In his grief, Sam turns to necromancy. He becomes determined to bring Eliza back from the dead. The mysterious Milk Man will be his helper. Does he succeed? What are the consequences of success or failure? The tension is heightened because Sam’s father is a vicar and Sam may now be tampering with the divine will.
Eliza returns in a fashion. Sam finds himself in an alternate world where he is badly injured but Eliza survives. In this alternate world Sam’s mother is also seriously ill. The idea of an alternate world between the living and the dead is a very ancient concept. It occurs in Greek mythology and tragedy. It is also used, in the form of an ethereal Kings Cross station, for the last meeting place between Harry Potter and deceased Albus Dumbledore. Sam must now decide which of these two worlds is the more tolerable to inhabit.

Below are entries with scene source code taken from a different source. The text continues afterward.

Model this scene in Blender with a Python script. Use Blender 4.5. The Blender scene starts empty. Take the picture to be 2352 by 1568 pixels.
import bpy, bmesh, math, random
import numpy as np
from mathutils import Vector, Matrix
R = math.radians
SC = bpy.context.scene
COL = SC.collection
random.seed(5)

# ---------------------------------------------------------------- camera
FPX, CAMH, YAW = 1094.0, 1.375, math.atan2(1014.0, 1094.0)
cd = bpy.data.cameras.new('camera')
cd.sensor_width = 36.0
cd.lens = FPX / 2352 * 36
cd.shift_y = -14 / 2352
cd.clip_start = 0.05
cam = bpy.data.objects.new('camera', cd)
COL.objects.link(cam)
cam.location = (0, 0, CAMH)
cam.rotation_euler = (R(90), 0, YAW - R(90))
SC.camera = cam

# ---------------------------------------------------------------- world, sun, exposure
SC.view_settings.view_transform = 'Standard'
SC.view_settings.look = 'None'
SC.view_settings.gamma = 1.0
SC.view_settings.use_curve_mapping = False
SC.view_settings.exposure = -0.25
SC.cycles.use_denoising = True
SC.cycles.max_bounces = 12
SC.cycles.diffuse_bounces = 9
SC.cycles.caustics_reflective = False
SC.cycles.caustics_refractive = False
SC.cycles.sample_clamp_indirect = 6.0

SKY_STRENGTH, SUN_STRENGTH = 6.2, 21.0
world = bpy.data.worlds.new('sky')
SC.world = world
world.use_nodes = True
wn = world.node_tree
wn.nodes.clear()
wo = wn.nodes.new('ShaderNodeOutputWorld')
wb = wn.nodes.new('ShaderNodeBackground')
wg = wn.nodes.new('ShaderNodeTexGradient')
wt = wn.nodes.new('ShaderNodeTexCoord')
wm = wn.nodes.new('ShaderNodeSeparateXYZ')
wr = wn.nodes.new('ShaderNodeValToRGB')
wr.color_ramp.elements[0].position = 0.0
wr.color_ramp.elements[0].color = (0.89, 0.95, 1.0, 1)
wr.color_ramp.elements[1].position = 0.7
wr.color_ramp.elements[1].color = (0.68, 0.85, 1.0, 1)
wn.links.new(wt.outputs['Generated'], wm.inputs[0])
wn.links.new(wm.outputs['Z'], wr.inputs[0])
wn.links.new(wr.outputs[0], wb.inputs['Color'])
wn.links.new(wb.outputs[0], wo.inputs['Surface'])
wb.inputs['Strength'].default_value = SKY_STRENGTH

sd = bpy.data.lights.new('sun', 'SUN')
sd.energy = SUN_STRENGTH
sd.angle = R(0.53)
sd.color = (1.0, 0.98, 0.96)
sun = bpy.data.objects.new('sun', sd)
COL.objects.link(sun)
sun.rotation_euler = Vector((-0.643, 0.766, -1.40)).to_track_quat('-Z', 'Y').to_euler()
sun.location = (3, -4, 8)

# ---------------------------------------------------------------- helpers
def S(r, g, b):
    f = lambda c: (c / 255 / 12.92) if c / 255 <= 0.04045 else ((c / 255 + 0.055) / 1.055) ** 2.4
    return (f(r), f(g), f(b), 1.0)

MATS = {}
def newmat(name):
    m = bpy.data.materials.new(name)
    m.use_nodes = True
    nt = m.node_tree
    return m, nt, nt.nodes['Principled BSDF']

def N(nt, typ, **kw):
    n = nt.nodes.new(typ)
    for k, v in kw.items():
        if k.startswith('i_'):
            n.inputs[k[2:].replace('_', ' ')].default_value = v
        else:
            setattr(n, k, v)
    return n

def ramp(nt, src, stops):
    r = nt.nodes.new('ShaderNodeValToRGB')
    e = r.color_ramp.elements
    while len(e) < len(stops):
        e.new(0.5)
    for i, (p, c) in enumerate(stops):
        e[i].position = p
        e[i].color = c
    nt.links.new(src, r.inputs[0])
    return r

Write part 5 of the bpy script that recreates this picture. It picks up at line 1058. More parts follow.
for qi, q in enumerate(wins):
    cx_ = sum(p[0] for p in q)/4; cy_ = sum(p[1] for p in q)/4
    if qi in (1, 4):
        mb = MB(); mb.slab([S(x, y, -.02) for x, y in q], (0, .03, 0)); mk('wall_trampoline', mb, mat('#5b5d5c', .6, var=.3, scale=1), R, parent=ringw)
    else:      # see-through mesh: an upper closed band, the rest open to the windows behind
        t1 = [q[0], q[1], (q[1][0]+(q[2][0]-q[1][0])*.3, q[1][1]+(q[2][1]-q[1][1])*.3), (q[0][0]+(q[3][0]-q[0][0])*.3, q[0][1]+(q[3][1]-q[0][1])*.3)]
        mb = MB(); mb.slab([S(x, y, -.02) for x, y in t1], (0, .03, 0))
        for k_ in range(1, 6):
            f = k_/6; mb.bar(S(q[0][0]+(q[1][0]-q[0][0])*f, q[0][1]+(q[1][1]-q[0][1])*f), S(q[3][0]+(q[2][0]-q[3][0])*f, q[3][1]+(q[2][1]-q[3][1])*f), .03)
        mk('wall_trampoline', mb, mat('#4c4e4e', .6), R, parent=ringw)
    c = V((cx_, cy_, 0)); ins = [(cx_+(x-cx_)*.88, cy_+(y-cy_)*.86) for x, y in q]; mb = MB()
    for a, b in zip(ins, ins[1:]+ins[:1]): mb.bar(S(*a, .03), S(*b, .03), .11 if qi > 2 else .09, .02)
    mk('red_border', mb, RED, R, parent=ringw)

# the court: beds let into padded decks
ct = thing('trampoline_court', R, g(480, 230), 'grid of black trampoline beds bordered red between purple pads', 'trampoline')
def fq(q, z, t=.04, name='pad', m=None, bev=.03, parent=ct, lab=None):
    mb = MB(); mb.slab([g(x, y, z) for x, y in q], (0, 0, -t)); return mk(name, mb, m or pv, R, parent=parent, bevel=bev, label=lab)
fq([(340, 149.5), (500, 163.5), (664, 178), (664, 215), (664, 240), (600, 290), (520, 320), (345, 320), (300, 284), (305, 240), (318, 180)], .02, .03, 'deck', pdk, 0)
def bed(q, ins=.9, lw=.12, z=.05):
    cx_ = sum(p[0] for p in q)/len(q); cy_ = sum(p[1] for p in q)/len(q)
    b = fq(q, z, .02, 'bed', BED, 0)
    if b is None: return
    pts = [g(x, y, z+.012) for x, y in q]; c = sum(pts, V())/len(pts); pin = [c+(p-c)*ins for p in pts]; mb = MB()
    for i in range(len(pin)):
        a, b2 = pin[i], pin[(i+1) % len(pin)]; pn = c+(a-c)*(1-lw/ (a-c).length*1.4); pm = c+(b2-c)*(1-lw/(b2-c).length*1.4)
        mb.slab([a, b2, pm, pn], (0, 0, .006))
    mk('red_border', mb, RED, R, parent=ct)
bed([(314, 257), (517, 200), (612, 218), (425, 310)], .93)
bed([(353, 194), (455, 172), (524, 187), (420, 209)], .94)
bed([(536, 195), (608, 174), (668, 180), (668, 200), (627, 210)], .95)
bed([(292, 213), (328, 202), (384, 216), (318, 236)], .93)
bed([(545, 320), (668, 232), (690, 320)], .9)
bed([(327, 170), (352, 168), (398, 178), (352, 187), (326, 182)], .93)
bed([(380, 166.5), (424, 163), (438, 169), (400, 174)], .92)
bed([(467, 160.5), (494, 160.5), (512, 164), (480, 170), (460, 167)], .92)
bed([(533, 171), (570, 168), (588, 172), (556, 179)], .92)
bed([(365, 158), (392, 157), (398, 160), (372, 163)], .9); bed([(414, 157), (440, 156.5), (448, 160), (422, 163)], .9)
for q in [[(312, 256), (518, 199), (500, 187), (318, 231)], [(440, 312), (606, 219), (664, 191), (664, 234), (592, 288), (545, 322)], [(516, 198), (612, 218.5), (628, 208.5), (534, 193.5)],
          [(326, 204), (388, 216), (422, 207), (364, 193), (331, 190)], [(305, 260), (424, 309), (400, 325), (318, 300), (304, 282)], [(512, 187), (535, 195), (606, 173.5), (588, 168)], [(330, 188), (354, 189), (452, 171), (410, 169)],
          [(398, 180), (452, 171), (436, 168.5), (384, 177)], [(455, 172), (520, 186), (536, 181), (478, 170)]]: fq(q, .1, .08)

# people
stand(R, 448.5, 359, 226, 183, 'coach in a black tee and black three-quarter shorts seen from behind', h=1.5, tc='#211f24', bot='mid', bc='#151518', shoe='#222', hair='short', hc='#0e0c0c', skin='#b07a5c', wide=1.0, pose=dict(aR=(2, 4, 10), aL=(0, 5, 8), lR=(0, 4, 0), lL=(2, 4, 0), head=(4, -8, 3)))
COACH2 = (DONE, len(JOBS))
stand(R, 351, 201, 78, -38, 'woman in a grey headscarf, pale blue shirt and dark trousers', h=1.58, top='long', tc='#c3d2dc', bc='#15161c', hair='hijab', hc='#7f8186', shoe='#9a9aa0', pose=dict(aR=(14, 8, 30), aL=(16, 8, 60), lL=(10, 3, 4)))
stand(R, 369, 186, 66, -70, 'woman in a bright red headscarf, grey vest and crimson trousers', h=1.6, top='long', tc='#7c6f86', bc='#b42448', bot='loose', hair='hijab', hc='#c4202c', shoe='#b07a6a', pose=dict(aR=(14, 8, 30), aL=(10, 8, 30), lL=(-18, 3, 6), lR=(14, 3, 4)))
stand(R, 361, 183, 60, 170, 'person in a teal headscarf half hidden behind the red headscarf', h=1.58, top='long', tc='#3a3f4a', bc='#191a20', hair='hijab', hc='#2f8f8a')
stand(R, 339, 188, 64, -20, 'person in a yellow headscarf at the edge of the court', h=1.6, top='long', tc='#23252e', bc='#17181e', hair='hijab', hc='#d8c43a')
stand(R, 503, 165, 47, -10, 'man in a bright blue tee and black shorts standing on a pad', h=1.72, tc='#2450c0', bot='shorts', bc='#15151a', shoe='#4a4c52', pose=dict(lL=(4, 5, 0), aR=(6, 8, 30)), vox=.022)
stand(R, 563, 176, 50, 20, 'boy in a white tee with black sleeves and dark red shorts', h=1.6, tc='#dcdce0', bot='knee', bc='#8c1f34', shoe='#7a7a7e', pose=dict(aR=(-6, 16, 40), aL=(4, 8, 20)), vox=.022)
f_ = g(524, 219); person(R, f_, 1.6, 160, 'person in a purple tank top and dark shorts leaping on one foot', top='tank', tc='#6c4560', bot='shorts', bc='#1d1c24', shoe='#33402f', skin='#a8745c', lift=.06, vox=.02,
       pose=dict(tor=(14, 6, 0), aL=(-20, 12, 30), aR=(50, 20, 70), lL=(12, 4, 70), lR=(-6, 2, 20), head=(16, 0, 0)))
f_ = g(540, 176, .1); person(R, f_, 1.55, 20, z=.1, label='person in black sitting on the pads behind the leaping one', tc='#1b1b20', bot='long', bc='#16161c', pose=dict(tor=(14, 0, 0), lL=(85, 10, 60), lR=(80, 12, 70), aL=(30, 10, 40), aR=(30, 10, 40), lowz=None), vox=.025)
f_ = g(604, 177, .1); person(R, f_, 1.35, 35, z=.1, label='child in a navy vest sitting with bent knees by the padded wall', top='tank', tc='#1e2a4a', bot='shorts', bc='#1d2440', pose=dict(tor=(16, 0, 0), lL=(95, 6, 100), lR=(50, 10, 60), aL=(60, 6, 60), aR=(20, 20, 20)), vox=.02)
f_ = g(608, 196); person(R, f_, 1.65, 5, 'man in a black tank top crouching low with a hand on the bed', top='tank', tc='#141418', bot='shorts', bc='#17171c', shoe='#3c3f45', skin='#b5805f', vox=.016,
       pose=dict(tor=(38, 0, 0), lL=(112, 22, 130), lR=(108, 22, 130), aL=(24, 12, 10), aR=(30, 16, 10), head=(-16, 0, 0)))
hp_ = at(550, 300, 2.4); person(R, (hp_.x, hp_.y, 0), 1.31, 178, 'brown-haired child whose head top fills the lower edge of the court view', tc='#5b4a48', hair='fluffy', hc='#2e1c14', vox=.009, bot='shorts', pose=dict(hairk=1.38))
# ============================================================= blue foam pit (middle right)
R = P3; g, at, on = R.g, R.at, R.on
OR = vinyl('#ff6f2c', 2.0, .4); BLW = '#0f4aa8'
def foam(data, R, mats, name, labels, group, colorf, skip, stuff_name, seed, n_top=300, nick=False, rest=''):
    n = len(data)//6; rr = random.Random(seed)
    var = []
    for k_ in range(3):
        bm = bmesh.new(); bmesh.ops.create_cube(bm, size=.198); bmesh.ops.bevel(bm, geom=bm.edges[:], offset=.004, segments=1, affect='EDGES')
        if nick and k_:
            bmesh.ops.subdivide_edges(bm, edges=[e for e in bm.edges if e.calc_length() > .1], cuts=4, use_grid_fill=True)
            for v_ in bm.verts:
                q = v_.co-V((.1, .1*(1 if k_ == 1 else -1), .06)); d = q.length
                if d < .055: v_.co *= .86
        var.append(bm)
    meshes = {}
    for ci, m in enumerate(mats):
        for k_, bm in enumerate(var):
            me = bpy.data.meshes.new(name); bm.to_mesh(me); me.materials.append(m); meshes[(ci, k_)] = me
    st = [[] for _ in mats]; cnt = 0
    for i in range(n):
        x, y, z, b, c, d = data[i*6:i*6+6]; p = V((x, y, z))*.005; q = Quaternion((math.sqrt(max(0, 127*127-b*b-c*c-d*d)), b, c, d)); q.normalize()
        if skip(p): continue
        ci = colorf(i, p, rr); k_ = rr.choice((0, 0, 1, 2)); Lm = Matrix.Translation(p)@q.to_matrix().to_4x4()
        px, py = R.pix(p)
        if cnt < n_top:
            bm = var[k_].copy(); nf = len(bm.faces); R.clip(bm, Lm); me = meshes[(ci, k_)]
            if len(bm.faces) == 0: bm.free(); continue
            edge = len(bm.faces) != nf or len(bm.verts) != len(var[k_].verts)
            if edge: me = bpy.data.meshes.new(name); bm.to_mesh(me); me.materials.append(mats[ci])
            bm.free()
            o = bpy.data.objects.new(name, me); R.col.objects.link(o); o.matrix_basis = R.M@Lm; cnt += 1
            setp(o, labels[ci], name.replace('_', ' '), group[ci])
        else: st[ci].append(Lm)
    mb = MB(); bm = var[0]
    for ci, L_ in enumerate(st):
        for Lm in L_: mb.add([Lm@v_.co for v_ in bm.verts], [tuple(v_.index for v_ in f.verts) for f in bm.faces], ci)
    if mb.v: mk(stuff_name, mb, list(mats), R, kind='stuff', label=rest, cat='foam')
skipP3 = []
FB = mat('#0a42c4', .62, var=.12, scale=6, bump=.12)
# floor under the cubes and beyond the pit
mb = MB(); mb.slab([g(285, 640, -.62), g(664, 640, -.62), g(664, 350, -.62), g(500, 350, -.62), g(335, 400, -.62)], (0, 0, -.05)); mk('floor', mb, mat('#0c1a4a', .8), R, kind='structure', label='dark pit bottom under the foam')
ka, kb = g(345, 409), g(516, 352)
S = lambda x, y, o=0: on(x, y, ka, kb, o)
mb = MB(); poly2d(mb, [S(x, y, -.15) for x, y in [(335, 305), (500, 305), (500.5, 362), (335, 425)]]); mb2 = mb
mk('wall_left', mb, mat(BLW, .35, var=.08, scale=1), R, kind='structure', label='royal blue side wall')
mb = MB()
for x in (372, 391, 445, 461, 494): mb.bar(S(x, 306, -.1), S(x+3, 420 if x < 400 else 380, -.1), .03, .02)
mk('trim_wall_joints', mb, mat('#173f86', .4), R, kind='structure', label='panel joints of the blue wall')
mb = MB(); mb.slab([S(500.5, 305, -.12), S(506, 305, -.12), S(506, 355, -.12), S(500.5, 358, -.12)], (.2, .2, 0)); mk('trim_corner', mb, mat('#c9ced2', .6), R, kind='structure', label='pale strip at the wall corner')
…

One point rang a false note with this reviewer. The Milk Man, a satanic figure, is described as being an albino. That pale image fits well with a Gothic trope, this text reflects negatively on people with this kind of complexion, an example of unintentional disablism.
Dawson deals very deftly with powerful issues of life, religion and death. The emotions felt by Sam and his circle are highly nuanced, despite the brevity of the book. Smith’s monochrome illustrations, particularly of snow, are highly evocative of Sam’s bleak mood.